* begin Supplied data *

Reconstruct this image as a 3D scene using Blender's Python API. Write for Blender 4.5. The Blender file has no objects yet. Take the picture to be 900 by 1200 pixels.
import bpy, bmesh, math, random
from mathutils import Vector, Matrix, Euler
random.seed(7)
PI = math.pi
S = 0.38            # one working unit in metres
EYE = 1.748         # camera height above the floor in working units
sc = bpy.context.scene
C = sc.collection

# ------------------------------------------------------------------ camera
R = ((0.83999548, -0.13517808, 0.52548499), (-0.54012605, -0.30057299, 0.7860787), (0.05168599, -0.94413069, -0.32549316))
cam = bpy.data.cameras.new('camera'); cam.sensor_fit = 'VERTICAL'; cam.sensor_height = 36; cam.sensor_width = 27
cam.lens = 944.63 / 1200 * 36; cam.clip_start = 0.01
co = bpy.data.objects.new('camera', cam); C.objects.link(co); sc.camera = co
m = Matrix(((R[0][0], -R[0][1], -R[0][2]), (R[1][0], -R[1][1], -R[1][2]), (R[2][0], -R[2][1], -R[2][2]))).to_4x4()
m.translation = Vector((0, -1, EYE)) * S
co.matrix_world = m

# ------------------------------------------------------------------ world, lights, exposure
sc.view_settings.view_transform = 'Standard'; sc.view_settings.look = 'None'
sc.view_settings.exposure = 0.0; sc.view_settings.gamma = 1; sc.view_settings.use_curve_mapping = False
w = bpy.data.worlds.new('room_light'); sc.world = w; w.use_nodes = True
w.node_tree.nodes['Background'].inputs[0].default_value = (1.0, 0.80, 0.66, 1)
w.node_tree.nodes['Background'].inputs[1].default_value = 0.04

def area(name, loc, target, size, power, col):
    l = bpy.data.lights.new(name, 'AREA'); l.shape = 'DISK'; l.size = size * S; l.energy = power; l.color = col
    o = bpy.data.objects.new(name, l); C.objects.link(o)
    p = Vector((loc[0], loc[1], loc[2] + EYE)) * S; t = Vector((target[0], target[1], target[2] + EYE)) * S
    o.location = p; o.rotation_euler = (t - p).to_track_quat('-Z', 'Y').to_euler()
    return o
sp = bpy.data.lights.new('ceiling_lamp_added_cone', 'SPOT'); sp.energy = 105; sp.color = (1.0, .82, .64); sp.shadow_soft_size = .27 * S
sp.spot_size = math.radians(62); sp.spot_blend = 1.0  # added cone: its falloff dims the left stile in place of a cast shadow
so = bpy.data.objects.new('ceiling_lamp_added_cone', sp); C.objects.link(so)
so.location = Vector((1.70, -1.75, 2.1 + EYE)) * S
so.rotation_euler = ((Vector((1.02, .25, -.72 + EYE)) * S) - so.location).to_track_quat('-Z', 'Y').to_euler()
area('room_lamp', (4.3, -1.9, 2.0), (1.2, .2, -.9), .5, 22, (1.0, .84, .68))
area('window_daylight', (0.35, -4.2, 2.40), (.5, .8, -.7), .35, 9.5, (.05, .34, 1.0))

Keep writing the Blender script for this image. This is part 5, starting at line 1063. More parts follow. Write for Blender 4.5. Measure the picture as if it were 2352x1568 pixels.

* end Supplied data *

Your instructions:
Select and copy every line of the listing with the word "image".

Exercise answer:
Reconstruct this image as a 3D scene using Blender's Python API. Write for Blender 4.5. The Blender file has no objects yet. Take the picture to be 900 by 1200 pixels.
Keep writing the Blender script for this image. This is part 5, starting at line 1063. More parts follow. Write for Blender 4.5. Measure the picture as if it were 2352x1568 pixels.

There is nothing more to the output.